:: Recorded information

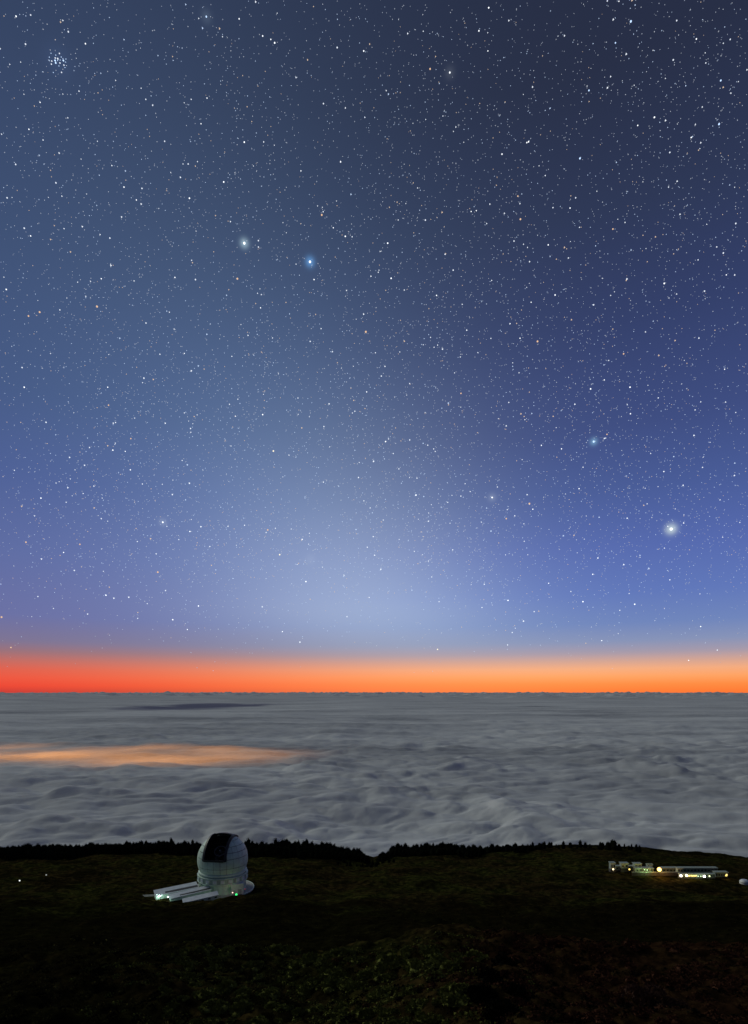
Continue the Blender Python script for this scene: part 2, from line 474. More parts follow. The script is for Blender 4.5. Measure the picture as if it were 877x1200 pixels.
# pieces of the dome skin: one panel per bay, with open joints
bands = [-27, -11, 10, 24, 38, 53, 68, 84]
counts = [24, 24, 24, 24, 18, 18, 9]
for bi, nl in enumerate(counts):
    a0, a1 = R(bands[bi] + .5), R(bands[bi + 1] - .5)
    for k in range(nl):
        gap = R(.34) / max(.25, math.cos((a0 + a1) / 2))
        l0, l1 = 2 * math.pi * k / nl + gap, 2 * math.pi * (k + 1) / nl - gap
        na = 6; no = max(4, int((l1 - l0) / R(2.6)))
        mb = MB(); rr = SR + random.uniform(-.03, .05)
        keep = np.zeros((na, no), bool)
        for i in range(na):
            for j in range(no):
                cpt = sph(a0 + (a1 - a0) * (i + .5) / na, l0 + (l1 - l0) * (j + .5) / no, rr)
                keep[i, j] = not in_slit(*cpt)
        if not keep.any(): continue
        vid = {}
        def V(i, j, r):
            if (i, j, r) not in vid:
                vid[(i, j, r)] = len(mb.v); mb.v.append(sph(a0 + (a1 - a0) * i / na, l0 + (l1 - l0) * j / no, r))
            return vid[(i, j, r)]
        for i in range(na):
            for j in range(no):
                if not keep[i, j]: continue
                mb.f.append((V(i, j, rr), V(i, j + 1, rr), V(i + 1, j + 1, rr), V(i + 1, j, rr))); mb.i.append(0)
                for di, dj, e in ((-1, 0, ((i, j), (i, j + 1))), (1, 0, ((i + 1, j + 1), (i + 1, j))), (0, -1, ((i + 1, j), (i, j))), (0, 1, ((i, j + 1), (i + 1, j + 1)))):
                    ii, jj = i + di, j + dj
                    if 0 <= ii < na and 0 <= jj < no and keep[ii, jj]: continue
                    (p0, q0), (p1, q1) = e
                    mb.f.append((V(p1, q1, rr), V(p0, q0, rr), V(p0, q0, rr - .3), V(p1, q1, rr - .3))); mb.i.append(0)
        mb.build('dome_panel', m_white, obs)
# inner shell behind the joints
mb = MB(); n = 120
for i in range(56):
    for j in range(n):
        la0, la1 = R(-27 + 117 * i / 56), R(-27 + 117 * (i + 1) / 56); lo0, lo1 = 2 * math.pi * j / n, 2 * math.pi * (j + 1) / n
        if in_slit(*sph((la0 + la1) / 2, (lo0 + lo1) / 2, SR)): continue
        mb.add([sph(la0, lo0, SR - .25), sph(la0, lo1, SR - .25), sph(la1, lo1, SR - .25), sph(la1, lo0, SR - .25)], [(0, 1, 2, 3)])
mb.build('inner_shell', m_black, obs)


# arch girders either side of the slit and a crown frame
def arch(x0, x1, r_in, r_out, e0, e1, name, mat):
    mb = MB(); n = 40
    for k in range(n + 1):
        e = R(e0 + (e1 - e0) * k / n)
        for x in (x0, x1):
            for r in (r_in, r_out):
                q = math.sqrt(max(r * r - (x * .9) ** 2, 1))
                mb.v.append((x, -q * math.cos(e), SZ + q * math.sin(e)))
    for k in range(n):
        a = 4 * k
        for c0, c1 in ((0, 1), (1, 3), (3, 2), (2, 0)):
            mb.f.append((a + c0, a + c1, a + 4 + c1, a + 4 + c0)); mb.i.append(0)
    mb.f += [(0, 1, 3, 2), (4 * n, 4 * n + 2, 4 * n + 3, 4 * n + 1)]; mb.i += [0, 0]
    return mb.build(name, mat, obs)


for s in (-1, 1):
    arch(s * HW - .75, s * HW + .75, SR - 1.2, SR + .75, 7.5, 122, 'arch_girder', m_dark)
mb = MB(); mb.box((0, -math.sqrt(SR ** 2 - 0) * math.cos(R(9)) + .1, SZ + SR * math.sin(R(9))), (2 * HW - 1.2, 1.2, 1.1)); mb.build('slit_sill', m_dark, obs)
# rolled back shutter: curved slats over the rear of the slit
for k in range(7):
    e0 = 92 + k * 6.2; mb = MB(); r = SR + .42
    vs = []
    for e in (e0, e0 + 5.7):
        for x in np.linspace(-HW + .9, HW - .9, 9):
            for rr in (r, r - .3):
                q = math.sqrt(rr * rr - x * x * .82); vs.append((x, -q * math.cos(R(e)), SZ + q * math.sin(R(e))))
    fs = []
    for j in range(8):
        a = 2 * j; fs += [(a, a + 2, a + 20, a + 18), (a + 1, a + 19, a + 21, a + 3), (a, a + 1, a + 3, a + 2), (a + 18, a + 20, a + 21, a + 19)]
    mb.add(vs, fs); mb.build('shutter_slat', m_dark, obs)
# floor inside, drip ring, necks, vent gallery, drum
mb = MB(); mb.lathe([(0.01, SZ - 7.6), (15.8, SZ - 7.6)], 48); mb.build('observing_floor', m_black, obs)
r27 = SR * math.cos(R(27))
zr_ = SZ - SR * math.sin(R(27))
mb = MB(); mb.lathe([(r27 - .6, zr_ - .7), (r27 + 1.15, zr_ - .7), (r27 + 1.15, zr_ + .15), (r27 - .2, zr_ + .55)], 96, True); mb.build('dome_rim', m_white2, obs)
mb = MB(); mb.lathe([(r27 - .1, zr_ - 2.1), (r27 - .1, zr_ - .65)], 96); mb.build('dome_skirt', m_white, obs)
zg1 = zr_ - 2.05; zg0 = zg1 - 4.0
mb = MB(); mb.lathe([(16.2, zg0 - .02), (17.7, zg0), (17.7, zg1), (16.0, zg1)], 96, True); mb.build('vent_gallery', m_grey, obs)
for z, nm in ((zg1, 'gallery_cornice'), (zg0, 'gallery_ledge')):
    mb = MB(); mb.lathe([(17.0, z - .22), (18.25, z - .22), (18.25, z + .22), (17.0, z + .22)], 96, True); mb.build(nm, m_white2, obs)
for k in range(20):
    a = 2 * math.pi * k / 20 + .05
    mb = MB(); mb.box((math.sin(a) * 17.85, -math.cos(a) * 17.85, (zg0 + zg1) / 2 - .05), (3.0, .5, 2.7), a)
    fr = mb.build('vent_window', m_white2, obs)
    mb = MB(); mb.box((math.sin(a) * 18.12, -math.cos(a) * 18.12, (zg0 + zg1) / 2 - .05), (2.2, .16, 1.9), a); mb.build('vent_louvre', m_roofm, fr)
mb = MB(); mb.lathe([(16.5, -2.5), (16.5, zg0 + .1)], 96); mb.build('drum_wall', m_white, obs)
for k in range(32):
    a = 2 * math.pi * k / 32
    mb = MB(); mb.box((math.sin(a) * 16.6, -math.cos(a) * 16.6, (zg0 - .3) / 2 - .2), (.35, .5, zg0 - .3), a); mb.build('pilaster', m_white2, obs)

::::

Exclude the pictures. Write out the remaining data exactly.

Continue the Blender Python script for this scene: part 2, from line 474. More parts follow. The script is for Blender 4.5. Measure the picture as if it were 877x1200 pixels.
# pieces of the dome skin: one panel per bay, with open joints
bands = [-27, -11, 10, 24, 38, 53, 68, 84]
counts = [24, 24, 24, 24, 18, 18, 9]
for bi, nl in enumerate(counts):
    a0, a1 = R(bands[bi] + .5), R(bands[bi + 1] - .5)
    for k in range(nl):
        gap = R(.34) / max(.25, math.cos((a0 + a1) / 2))
        l0, l1 = 2 * math.pi * k / nl + gap, 2 * math.pi * (k + 1) / nl - gap
        na = 6; no = max(4, int((l1 - l0) / R(2.6)))
        mb = MB(); rr = SR + random.uniform(-.03, .05)
        keep = np.zeros((na, no), bool)
        for i in range(na):
            for j in range(no):
                cpt = sph(a0 + (a1 - a0) * (i + .5) / na, l0 + (l1 - l0) * (j + .5) / no, rr)
                keep[i, j] = not in_slit(*cpt)
        if not keep.any(): continue
        vid = {}
        def V(i, j, r):
            if (i, j, r) not in vid:
                vid[(i, j, r)] = len(mb.v); mb.v.append(sph(a0 + (a1 - a0) * i / na, l0 + (l1 - l0) * j / no, r))
            return vid[(i, j, r)]
        for i in range(na):
            for j in range(no):
                if not keep[i, j]: continue
                mb.f.append((V(i, j, rr), V(i, j + 1, rr), V(i + 1, j + 1, rr), V(i + 1, j, rr))); mb.i.append(0)
                for di, dj, e in ((-1, 0, ((i, j), (i, j + 1))), (1, 0, ((i + 1, j + 1), (i + 1, j))), (0, -1, ((i + 1, j), (i, j))), (0, 1, ((i, j + 1), (i + 1, j + 1)))):
                    ii, jj = i + di, j + dj
                    if 0 <= ii < na and 0 <= jj < no and keep[ii, jj]: continue
                    (p0, q0), (p1, q1) = e
                    mb.f.append((V(p1, q1, rr), V(p0, q0, rr), V(p0, q0, rr - .3), V(p1, q1, rr - .3))); mb.i.append(0)
        mb.build('dome_panel', m_white, obs)
# inner shell behind the joints
mb = MB(); n = 120
for i in range(56):
    for j in range(n):
        la0, la1 = R(-27 + 117 * i / 56), R(-27 + 117 * (i + 1) / 56); lo0, lo1 = 2 * math.pi * j / n, 2 * math.pi * (j + 1) / n
        if in_slit(*sph((la0 + la1) / 2, (lo0 + lo1) / 2, SR)): continue
        mb.add([sph(la0, lo0, SR - .25), sph(la0, lo1, SR - .25), sph(la1, lo1, SR - .25), sph(la1, lo0, SR - .25)], [(0, 1, 2, 3)])
mb.build('inner_shell', m_black, obs)


# arch girders either side of the slit and a crown frame
def arch(x0, x1, r_in, r_out, e0, e1, name, mat):
    mb = MB(); n = 40
    for k in range(n + 1):
        e = R(e0 + (e1 - e0) * k / n)
        for x in (x0, x1):
            for r in (r_in, r_out):
                q = math.sqrt(max(r * r - (x * .9) ** 2, 1))
                mb.v.append((x, -q * math.cos(e), SZ + q * math.sin(e)))
    for k in range(n):
        a = 4 * k
        for c0, c1 in ((0, 1), (1, 3), (3, 2), (2, 0)):
            mb.f.append((a + c0, a + c1, a + 4 + c1, a + 4 + c0)); mb.i.append(0)
    mb.f += [(0, 1, 3, 2), (4 * n, 4 * n + 2, 4 * n + 3, 4 * n + 1)]; mb.i += [0, 0]
    return mb.build(name, mat, obs)


for s in (-1, 1):
    arch(s * HW - .75, s * HW + .75, SR - 1.2, SR + .75, 7.5, 122, 'arch_girder', m_dark)
mb = MB(); mb.box((0, -math.sqrt(SR ** 2 - 0) * math.cos(R(9)) + .1, SZ + SR * math.sin(R(9))), (2 * HW - 1.2, 1.2, 1.1)); mb.build('slit_sill', m_dark, obs)
# rolled back shutter: curved slats over the rear of the slit
for k in range(7):
    e0 = 92 + k * 6.2; mb = MB(); r = SR + .42
    vs = []
    for e in (e0, e0 + 5.7):
        for x in np.linspace(-HW + .9, HW - .9, 9):
            for rr in (r, r - .3):
                q = math.sqrt(rr * rr - x * x * .82); vs.append((x, -q * math.cos(R(e)), SZ + q * math.sin(R(e))))
    fs = []
    for j in range(8):
        a = 2 * j; fs += [(a, a + 2, a + 20, a + 18), (a + 1, a + 19, a + 21, a + 3), (a, a + 1, a + 3, a + 2), (a + 18, a + 20, a + 21, a + 19)]
    mb.add(vs, fs); mb.build('shutter_slat', m_dark, obs)
# floor inside, drip ring, necks, vent gallery, drum
mb = MB(); mb.lathe([(0.01, SZ - 7.6), (15.8, SZ - 7.6)], 48); mb.build('observing_floor', m_black, obs)
r27 = SR * math.cos(R(27))
zr_ = SZ - SR * math.sin(R(27))
mb = MB(); mb.lathe([(r27 - .6, zr_ - .7), (r27 + 1.15, zr_ - .7), (r27 + 1.15, zr_ + .15), (r27 - .2, zr_ + .55)], 96, True); mb.build('dome_rim', m_white2, obs)
mb = MB(); mb.lathe([(r27 - .1, zr_ - 2.1), (r27 - .1, zr_ - .65)], 96); mb.build('dome_skirt', m_white, obs)
zg1 = zr_ - 2.05; zg0 = zg1 - 4.0
mb = MB(); mb.lathe([(16.2, zg0 - .02), (17.7, zg0), (17.7, zg1), (16.0, zg1)], 96, True); mb.build('vent_gallery', m_grey, obs)
for z, nm in ((zg1, 'gallery_cornice'), (zg0, 'gallery_ledge')):
    mb = MB(); mb.lathe([(17.0, z - .22), (18.25, z - .22), (18.25, z + .22), (17.0, z + .22)], 96, True); mb.build(nm, m_white2, obs)
for k in range(20):
    a = 2 * math.pi * k / 20 + .05
    mb = MB(); mb.box((math.sin(a) * 17.85, -math.cos(a) * 17.85, (zg0 + zg1) / 2 - .05), (3.0, .5, 2.7), a)
    fr = mb.build('vent_window', m_white2, obs)
    mb = MB(); mb.box((math.sin(a) * 18.12, -math.cos(a) * 18.12, (zg0 + zg1) / 2 - .05), (2.2, .16, 1.9), a); mb.build('vent_louvre', m_roofm, fr)
mb = MB(); mb.lathe([(16.5, -2.5), (16.5, zg0 + .1)], 96); mb.build('drum_wall', m_white, obs)
for k in range(32):
    a = 2 * math.pi * k / 32
    mb = MB(); mb.box((math.sin(a) * 16.6, -math.cos(a) * 16.6, (zg0 - .3) / 2 - .2), (.35, .5, zg0 - .3), a); mb.build('pilaster', m_white2, obs)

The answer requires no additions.